Friday, 1 May 2009

No Privacy

We were on our way to Mumbai from Jabalpur, Madhya Pradesh. We were a group of 32 with only 9 guys. As usual the C.O.M. had got us to Jabalpur Station well before our train arrived. Almost over an hour before the train could arrive. So the scene looked like usual; a huge pile of luggage and people dumped in the middle of the station platform. Since Jabalpur was very hot unlike Bandhavgarh and Kanha that we had visited in that week and since we had a long train journey ahead, the dress code of the group was shorts and loose t-shirts.(since majority were girls – sleeveless tops, etc...)

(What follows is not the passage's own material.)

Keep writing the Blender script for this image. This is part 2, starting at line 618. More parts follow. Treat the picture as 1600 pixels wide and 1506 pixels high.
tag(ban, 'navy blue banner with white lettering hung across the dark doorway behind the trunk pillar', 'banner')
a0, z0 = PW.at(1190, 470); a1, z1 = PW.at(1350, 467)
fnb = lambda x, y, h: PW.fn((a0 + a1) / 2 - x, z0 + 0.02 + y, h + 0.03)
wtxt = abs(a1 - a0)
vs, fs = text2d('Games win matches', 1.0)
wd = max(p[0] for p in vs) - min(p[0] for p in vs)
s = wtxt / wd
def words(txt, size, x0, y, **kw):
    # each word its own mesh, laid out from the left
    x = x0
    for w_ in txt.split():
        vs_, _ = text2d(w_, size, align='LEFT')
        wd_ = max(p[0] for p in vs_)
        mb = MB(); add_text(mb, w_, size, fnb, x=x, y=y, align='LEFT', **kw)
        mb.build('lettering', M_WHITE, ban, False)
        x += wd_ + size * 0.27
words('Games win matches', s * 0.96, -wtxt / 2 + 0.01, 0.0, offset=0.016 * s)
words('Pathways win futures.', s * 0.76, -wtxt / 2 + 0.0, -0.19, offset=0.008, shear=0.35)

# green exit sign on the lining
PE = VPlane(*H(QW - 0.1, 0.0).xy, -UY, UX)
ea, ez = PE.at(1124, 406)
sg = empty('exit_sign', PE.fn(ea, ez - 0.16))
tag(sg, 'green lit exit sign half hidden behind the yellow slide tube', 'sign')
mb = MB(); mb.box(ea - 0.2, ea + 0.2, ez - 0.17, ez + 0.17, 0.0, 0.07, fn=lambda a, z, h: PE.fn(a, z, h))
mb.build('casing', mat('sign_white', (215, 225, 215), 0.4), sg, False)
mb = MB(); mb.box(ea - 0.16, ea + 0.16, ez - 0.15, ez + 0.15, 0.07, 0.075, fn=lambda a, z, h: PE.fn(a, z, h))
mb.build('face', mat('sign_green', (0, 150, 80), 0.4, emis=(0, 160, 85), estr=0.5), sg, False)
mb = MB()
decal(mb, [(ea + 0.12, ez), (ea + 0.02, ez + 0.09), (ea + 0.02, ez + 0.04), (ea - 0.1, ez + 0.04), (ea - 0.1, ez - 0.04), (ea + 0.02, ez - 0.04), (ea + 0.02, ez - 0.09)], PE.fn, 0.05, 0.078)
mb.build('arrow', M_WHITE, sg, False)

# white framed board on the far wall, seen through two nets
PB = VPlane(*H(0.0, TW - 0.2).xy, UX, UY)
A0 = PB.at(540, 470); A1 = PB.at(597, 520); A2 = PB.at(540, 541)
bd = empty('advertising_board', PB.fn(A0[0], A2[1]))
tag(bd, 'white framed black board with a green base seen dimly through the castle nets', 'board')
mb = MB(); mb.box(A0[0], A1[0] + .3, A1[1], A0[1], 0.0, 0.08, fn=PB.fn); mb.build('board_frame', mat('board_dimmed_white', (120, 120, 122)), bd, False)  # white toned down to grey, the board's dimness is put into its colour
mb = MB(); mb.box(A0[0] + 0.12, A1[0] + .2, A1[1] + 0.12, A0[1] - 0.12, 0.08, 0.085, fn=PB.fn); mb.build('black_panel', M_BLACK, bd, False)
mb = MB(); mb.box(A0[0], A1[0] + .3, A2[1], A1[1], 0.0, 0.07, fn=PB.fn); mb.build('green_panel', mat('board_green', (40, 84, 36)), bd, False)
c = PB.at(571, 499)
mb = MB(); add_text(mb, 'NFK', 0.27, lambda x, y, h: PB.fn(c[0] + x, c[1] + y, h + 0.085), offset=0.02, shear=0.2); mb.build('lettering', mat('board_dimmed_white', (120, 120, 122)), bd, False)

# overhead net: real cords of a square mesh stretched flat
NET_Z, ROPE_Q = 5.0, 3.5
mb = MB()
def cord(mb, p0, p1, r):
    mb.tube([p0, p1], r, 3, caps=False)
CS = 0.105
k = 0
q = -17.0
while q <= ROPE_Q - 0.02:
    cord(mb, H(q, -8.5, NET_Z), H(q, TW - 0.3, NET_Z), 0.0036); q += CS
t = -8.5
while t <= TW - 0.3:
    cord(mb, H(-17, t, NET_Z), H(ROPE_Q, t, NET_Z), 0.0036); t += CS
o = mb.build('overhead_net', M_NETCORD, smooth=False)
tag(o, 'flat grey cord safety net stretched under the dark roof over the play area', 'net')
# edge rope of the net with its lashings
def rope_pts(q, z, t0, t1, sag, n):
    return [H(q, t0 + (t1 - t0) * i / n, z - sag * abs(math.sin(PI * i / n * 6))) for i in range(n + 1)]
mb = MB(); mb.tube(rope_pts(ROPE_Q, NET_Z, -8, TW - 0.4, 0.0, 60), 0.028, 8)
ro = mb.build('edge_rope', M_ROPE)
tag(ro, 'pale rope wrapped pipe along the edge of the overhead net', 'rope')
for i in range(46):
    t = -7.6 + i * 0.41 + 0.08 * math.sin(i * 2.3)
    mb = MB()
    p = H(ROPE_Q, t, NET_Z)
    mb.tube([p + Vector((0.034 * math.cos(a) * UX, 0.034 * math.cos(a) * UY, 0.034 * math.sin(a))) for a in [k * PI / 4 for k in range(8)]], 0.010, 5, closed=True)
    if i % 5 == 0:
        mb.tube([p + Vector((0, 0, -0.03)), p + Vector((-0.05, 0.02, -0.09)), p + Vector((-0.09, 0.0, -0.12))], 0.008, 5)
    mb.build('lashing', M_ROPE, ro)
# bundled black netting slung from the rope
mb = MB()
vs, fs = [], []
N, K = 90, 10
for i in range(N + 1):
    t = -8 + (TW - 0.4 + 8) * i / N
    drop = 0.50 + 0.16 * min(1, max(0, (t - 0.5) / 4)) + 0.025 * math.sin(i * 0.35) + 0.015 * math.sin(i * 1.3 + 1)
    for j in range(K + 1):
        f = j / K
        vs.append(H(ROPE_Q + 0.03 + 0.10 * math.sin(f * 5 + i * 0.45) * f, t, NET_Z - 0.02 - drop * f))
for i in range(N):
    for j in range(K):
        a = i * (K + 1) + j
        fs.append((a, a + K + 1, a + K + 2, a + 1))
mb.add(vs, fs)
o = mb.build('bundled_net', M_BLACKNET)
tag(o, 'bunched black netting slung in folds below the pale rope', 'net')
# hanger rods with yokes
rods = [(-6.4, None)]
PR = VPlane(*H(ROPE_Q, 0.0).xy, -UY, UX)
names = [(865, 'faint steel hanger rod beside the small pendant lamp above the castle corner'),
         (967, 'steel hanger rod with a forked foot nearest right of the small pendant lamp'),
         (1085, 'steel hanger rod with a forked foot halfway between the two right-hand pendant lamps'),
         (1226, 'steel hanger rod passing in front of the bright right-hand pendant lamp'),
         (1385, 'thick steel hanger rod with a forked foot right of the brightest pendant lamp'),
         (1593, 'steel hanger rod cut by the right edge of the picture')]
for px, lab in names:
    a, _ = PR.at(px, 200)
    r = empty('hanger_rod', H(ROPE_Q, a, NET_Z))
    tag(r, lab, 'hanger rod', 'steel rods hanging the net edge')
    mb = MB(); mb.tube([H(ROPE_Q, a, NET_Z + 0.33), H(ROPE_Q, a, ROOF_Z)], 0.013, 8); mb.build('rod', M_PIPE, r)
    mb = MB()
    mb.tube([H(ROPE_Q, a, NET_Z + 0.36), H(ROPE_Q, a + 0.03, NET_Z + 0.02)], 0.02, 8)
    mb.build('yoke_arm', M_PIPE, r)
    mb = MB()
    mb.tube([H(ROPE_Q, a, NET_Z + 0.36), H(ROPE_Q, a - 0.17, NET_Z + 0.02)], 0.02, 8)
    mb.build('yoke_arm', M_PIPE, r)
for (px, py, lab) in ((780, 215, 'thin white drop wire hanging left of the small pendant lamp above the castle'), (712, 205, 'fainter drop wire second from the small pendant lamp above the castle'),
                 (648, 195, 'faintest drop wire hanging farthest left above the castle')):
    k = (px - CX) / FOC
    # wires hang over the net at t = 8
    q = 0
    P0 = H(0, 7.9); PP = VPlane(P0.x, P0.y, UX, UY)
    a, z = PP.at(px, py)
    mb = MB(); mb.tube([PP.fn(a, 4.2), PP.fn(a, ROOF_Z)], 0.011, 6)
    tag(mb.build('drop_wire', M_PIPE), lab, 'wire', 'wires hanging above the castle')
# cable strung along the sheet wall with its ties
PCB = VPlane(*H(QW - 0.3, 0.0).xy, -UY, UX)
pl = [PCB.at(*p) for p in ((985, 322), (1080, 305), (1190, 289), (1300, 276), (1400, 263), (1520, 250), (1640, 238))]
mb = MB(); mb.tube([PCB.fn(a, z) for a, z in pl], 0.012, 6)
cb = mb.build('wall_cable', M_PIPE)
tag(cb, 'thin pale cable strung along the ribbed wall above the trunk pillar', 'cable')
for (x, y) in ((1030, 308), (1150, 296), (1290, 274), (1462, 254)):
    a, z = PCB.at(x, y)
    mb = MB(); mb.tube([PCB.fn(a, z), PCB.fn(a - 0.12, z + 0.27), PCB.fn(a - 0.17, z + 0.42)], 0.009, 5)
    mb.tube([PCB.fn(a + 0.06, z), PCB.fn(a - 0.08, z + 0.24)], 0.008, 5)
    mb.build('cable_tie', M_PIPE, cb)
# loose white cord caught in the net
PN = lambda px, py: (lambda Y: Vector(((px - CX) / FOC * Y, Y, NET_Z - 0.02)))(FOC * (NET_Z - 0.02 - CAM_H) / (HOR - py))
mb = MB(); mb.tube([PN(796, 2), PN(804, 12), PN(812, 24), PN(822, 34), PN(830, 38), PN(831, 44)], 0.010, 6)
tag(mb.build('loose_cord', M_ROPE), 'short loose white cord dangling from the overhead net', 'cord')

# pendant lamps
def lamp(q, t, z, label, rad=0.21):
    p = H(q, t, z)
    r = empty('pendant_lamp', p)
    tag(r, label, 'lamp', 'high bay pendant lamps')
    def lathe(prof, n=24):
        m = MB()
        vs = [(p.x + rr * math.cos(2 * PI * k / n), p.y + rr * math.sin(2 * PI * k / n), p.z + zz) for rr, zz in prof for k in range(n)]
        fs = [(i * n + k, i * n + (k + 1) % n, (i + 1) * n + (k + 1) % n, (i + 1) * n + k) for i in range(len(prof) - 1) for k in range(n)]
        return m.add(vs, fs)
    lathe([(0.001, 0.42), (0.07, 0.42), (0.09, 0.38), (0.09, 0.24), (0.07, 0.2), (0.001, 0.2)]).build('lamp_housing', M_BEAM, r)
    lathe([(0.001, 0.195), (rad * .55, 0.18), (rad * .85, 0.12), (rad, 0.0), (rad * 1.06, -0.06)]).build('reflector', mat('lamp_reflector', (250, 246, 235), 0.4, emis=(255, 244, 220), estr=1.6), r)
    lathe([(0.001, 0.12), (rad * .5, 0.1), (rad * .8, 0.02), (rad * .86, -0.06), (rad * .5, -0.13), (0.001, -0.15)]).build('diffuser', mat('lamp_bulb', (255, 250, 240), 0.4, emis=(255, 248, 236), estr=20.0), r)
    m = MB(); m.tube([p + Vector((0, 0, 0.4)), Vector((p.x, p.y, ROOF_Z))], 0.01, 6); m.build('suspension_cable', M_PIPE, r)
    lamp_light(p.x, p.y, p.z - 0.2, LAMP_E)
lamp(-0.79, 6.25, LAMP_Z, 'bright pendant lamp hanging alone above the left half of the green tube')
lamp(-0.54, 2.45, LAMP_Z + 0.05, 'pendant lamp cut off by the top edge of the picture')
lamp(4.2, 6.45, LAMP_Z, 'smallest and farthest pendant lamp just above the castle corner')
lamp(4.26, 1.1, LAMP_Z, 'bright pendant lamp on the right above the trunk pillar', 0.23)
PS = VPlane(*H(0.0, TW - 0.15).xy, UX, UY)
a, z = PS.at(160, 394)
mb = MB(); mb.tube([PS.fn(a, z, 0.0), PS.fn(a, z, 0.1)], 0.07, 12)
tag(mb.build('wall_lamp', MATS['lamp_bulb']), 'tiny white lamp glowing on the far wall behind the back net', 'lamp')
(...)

We had seen some activity outside the railway station, wherein a lot of Policemen had gathered and one could make out from the crowd gathered that there was some activity of a political party. Soon that crowd started entering the station premises with flags and banners. Two things were possible from their body language. One they were there to receive someone. Two they were there to travel. Either ways, no one cared what they were up to.

A group of those party workers spotted our group and almost instantly their primary objective became staring at the girls in our group. Not a quick glance or a look from the corner of their eyes but actual wide eyed stares with huge grins from ear to ear. It was a group of about 10 people and though we were irritated by them, we knew that we were in control. But the number of those party workers started increasing and within minutes there were more than a 100 guys who had surrounded our group and were staring lecherously at the girls.

The girls who were initially relaxed and lying around amongst the luggage heap were soon mighty irritated and there was an uncomfortable feeling which began to seep in the group. The body language of the betel leaf chewing party workers was that they stood facing our group with their hands in their pockets and their red and brown stained teeth grinning at the girls while their eyes seemed as if they’d fall off from their faces. At the same time, the body language of the girls was hands folded while they tried to ignore the huge crowd.

I was as irritated as the girls or may be more. And decided to stare down those lechers, but it was no good. So instead, I stood up at a strategic location from where I made it clear that the party workers maintain the distance between them and our group and not come any closer. Bhaski joined me with a stout stick I had picked up in Kanha. The party workers maintained their distance but we noticed some of them clicking pictures of the girls with their camera phones.

I felt even more angry and helpless as I could do nothing to stop them. Suddenly, one of the party workers started walking towards the group. My fists were clenched and senses alert. I could feel the same feeling of alertness in our group. “Come where you from?” the guy asked me. I grunted, “Mumbai”. The guy continued, “It is girls Hockey team?” looking at Bhaski with the stick. I didn’t know whether to laugh or cry. But I said yes. If that’s what was keeping them away, then be it. The guy asked some more questions and I replied back in monosyllables. The guy then returned to the group where he was received with laughs, high fives and pats on his back as if he had managed to get all the girls’ telephone numbers.

It was a very disturbing and helpless hour on the station till our train arrived. We were relieved when we realized that the party workers had come there to receive a party leader and thereby they wouldn’t be traveling with us. As the train left Jabalpur Station, I started to feel relaxed and less irritated by every passing second. How could people behave in such a manner? As in what were they expecting from the girls by portraying such an attitude? But as we headed towards home, I quickly returned back to normal and was now singing songs and playing games in the train.

But on a serious note, would I behave like those guys in Jabalpur? Would anyone from the group behave like those idiots? Why did we have to go through all that? And suddenly it struck me that it was only human nature. Now I knew how the Tigers must have felt back in Bandhavgarh and Kanha. Jeep loads of tourists staring at them, clicking their photographs and expecting to go closer and may be interact. No privacy I say.